- [GIVEN EXERCISE]
Copy every line, leaving nothing out and adding nothing.

- [INFORMATION SUPPLIED]
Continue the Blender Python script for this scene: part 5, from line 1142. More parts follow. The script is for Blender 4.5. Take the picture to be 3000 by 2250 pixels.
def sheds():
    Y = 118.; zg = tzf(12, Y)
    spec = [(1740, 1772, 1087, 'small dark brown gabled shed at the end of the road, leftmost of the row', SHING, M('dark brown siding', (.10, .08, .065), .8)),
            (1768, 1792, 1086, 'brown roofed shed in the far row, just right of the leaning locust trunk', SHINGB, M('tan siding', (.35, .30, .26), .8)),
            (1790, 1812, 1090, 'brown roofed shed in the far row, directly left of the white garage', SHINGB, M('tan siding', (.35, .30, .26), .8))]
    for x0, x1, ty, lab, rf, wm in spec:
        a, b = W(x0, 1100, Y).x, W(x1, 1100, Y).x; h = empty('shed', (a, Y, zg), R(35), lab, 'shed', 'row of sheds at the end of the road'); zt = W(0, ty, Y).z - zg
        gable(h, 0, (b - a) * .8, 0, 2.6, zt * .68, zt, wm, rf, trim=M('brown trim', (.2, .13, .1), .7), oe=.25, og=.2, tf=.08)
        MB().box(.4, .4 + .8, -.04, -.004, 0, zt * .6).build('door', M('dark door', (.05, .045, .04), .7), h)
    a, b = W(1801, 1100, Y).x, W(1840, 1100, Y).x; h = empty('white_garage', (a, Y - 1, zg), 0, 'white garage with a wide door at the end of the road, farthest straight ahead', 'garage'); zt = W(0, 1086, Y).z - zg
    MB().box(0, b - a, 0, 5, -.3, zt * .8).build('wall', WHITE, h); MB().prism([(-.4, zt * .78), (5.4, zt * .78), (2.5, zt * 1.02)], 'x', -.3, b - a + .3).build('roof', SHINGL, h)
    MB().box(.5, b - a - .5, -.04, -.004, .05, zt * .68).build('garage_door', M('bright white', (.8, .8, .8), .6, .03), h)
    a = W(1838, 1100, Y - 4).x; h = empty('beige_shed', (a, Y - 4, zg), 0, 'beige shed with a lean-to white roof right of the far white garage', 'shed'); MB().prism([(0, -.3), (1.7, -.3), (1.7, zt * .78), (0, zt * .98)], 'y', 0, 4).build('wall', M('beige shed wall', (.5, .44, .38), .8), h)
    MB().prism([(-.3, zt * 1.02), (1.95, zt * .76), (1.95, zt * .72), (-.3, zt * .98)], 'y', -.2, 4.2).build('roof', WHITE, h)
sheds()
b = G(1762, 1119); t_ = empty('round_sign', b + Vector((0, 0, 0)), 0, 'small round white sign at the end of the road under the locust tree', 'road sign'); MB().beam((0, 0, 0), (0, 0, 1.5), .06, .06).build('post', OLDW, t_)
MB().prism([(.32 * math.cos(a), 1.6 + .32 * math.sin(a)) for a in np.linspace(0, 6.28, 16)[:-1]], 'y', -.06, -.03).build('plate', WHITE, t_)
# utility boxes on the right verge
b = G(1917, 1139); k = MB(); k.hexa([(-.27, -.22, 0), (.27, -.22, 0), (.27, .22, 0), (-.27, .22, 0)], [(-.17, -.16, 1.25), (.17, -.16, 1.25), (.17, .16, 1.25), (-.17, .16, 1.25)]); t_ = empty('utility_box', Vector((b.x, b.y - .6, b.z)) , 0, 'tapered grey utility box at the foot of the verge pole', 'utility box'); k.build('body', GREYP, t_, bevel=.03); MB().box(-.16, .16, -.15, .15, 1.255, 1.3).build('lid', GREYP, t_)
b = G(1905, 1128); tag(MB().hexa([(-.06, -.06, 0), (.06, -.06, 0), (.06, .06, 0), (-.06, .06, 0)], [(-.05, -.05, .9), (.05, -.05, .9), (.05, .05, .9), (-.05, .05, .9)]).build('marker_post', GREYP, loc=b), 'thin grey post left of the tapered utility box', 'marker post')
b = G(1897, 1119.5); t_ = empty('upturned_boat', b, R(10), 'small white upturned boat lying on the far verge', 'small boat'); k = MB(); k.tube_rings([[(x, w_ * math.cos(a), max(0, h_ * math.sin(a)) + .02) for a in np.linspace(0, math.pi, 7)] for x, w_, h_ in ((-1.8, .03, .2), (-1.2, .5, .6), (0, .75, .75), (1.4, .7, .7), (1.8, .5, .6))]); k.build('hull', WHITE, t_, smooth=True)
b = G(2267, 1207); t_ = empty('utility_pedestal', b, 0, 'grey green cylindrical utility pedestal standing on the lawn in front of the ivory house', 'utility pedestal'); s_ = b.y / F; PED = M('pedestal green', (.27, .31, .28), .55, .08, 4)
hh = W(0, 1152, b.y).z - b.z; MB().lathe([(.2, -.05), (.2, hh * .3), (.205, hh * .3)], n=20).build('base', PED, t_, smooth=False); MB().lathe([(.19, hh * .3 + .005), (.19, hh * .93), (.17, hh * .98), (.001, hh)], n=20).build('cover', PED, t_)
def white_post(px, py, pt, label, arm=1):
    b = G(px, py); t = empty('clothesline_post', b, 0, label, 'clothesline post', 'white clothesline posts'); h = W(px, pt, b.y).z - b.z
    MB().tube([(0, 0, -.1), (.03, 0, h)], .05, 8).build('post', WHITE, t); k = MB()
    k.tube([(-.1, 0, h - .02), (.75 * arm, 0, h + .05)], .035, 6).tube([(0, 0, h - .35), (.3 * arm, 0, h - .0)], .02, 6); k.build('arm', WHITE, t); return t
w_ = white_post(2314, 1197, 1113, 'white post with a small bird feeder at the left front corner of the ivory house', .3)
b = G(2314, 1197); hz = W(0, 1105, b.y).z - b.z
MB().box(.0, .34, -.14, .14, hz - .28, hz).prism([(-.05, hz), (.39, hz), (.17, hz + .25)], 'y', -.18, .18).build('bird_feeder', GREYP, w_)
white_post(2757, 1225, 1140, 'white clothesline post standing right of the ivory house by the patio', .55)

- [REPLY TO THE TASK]
Continue the Blender Python script for this scene: part 5, from line 1142. More parts follow. The script is for Blender 4.5. Take the picture to be 3000 by 2250 pixels.
def sheds():
    Y = 118.; zg = tzf(12, Y)
    spec = [(1740, 1772, 1087, 'small dark brown gabled shed at the end of the road, leftmost of the row', SHING, M('dark brown siding', (.10, .08, .065), .8)),
            (1768, 1792, 1086, 'brown roofed shed in the far row, just right of the leaning locust trunk', SHINGB, M('tan siding', (.35, .30, .26), .8)),
            (1790, 1812, 1090, 'brown roofed shed in the far row, directly left of the white garage', SHINGB, M('tan siding', (.35, .30, .26), .8))]
    for x0, x1, ty, lab, rf, wm in spec:
        a, b = W(x0, 1100, Y).x, W(x1, 1100, Y).x; h = empty('shed', (a, Y, zg), R(35), lab, 'shed', 'row of sheds at the end of the road'); zt = W(0, ty, Y).z - zg
        gable(h, 0, (b - a) * .8, 0, 2.6, zt * .68, zt, wm, rf, trim=M('brown trim', (.2, .13, .1), .7), oe=.25, og=.2, tf=.08)
        MB().box(.4, .4 + .8, -.04, -.004, 0, zt * .6).build('door', M('dark door', (.05, .045, .04), .7), h)
    a, b = W(1801, 1100, Y).x, W(1840, 1100, Y).x; h = empty('white_garage', (a, Y - 1, zg), 0, 'white garage with a wide door at the end of the road, farthest straight ahead', 'garage'); zt = W(0, 1086, Y).z - zg
    MB().box(0, b - a, 0, 5, -.3, zt * .8).build('wall', WHITE, h); MB().prism([(-.4, zt * .78), (5.4, zt * .78), (2.5, zt * 1.02)], 'x', -.3, b - a + .3).build('roof', SHINGL, h)
    MB().box(.5, b - a - .5, -.04, -.004, .05, zt * .68).build('garage_door', M('bright white', (.8, .8, .8), .6, .03), h)
    a = W(1838, 1100, Y - 4).x; h = empty('beige_shed', (a, Y - 4, zg), 0, 'beige shed with a lean-to white roof right of the far white garage', 'shed'); MB().prism([(0, -.3), (1.7, -.3), (1.7, zt * .78), (0, zt * .98)], 'y', 0, 4).build('wall', M('beige shed wall', (.5, .44, .38), .8), h)
    MB().prism([(-.3, zt * 1.02), (1.95, zt * .76), (1.95, zt * .72), (-.3, zt * .98)], 'y', -.2, 4.2).build('roof', WHITE, h)
sheds()
b = G(1762, 1119); t_ = empty('round_sign', b + Vector((0, 0, 0)), 0, 'small round white sign at the end of the road under the locust tree', 'road sign'); MB().beam((0, 0, 0), (0, 0, 1.5), .06, .06).build('post', OLDW, t_)
MB().prism([(.32 * math.cos(a), 1.6 + .32 * math.sin(a)) for a in np.linspace(0, 6.28, 16)[:-1]], 'y', -.06, -.03).build('plate', WHITE, t_)
# utility boxes on the right verge
b = G(1917, 1139); k = MB(); k.hexa([(-.27, -.22, 0), (.27, -.22, 0), (.27, .22, 0), (-.27, .22, 0)], [(-.17, -.16, 1.25), (.17, -.16, 1.25), (.17, .16, 1.25), (-.17, .16, 1.25)]); t_ = empty('utility_box', Vector((b.x, b.y - .6, b.z)) , 0, 'tapered grey utility box at the foot of the verge pole', 'utility box'); k.build('body', GREYP, t_, bevel=.03); MB().box(-.16, .16, -.15, .15, 1.255, 1.3).build('lid', GREYP, t_)
b = G(1905, 1128); tag(MB().hexa([(-.06, -.06, 0), (.06, -.06, 0), (.06, .06, 0), (-.06, .06, 0)], [(-.05, -.05, .9), (.05, -.05, .9), (.05, .05, .9), (-.05, .05, .9)]).build('marker_post', GREYP, loc=b), 'thin grey post left of the tapered utility box', 'marker post')
b = G(1897, 1119.5); t_ = empty('upturned_boat', b, R(10), 'small white upturned boat lying on the far verge', 'small boat'); k = MB(); k.tube_rings([[(x, w_ * math.cos(a), max(0, h_ * math.sin(a)) + .02) for a in np.linspace(0, math.pi, 7)] for x, w_, h_ in ((-1.8, .03, .2), (-1.2, .5, .6), (0, .75, .75), (1.4, .7, .7), (1.8, .5, .6))]); k.build('hull', WHITE, t_, smooth=True)
b = G(2267, 1207); t_ = empty('utility_pedestal', b, 0, 'grey green cylindrical utility pedestal standing on the lawn in front of the ivory house', 'utility pedestal'); s_ = b.y / F; PED = M('pedestal green', (.27, .31, .28), .55, .08, 4)
hh = W(0, 1152, b.y).z - b.z; MB().lathe([(.2, -.05), (.2, hh * .3), (.205, hh * .3)], n=20).build('base', PED, t_, smooth=False); MB().lathe([(.19, hh * .3 + .005), (.19, hh * .93), (.17, hh * .98), (.001, hh)], n=20).build('cover', PED, t_)
def white_post(px, py, pt, label, arm=1):
    b = G(px, py); t = empty('clothesline_post', b, 0, label, 'clothesline post', 'white clothesline posts'); h = W(px, pt, b.y).z - b.z
    MB().tube([(0, 0, -.1), (.03, 0, h)], .05, 8).build('post', WHITE, t); k = MB()
    k.tube([(-.1, 0, h - .02), (.75 * arm, 0, h + .05)], .035, 6).tube([(0, 0, h - .35), (.3 * arm, 0, h - .0)], .02, 6); k.build('arm', WHITE, t); return t
w_ = white_post(2314, 1197, 1113, 'white post with a small bird feeder at the left front corner of the ivory house', .3)
b = G(2314, 1197); hz = W(0, 1105, b.y).z - b.z
MB().box(.0, .34, -.14, .14, hz - .28, hz).prism([(-.05, hz), (.39, hz), (.17, hz + .25)], 'y', -.18, .18).build('bird_feeder', GREYP, w_)
white_post(2757, 1225, 1140, 'white clothesline post standing right of the ivory house by the patio', .55)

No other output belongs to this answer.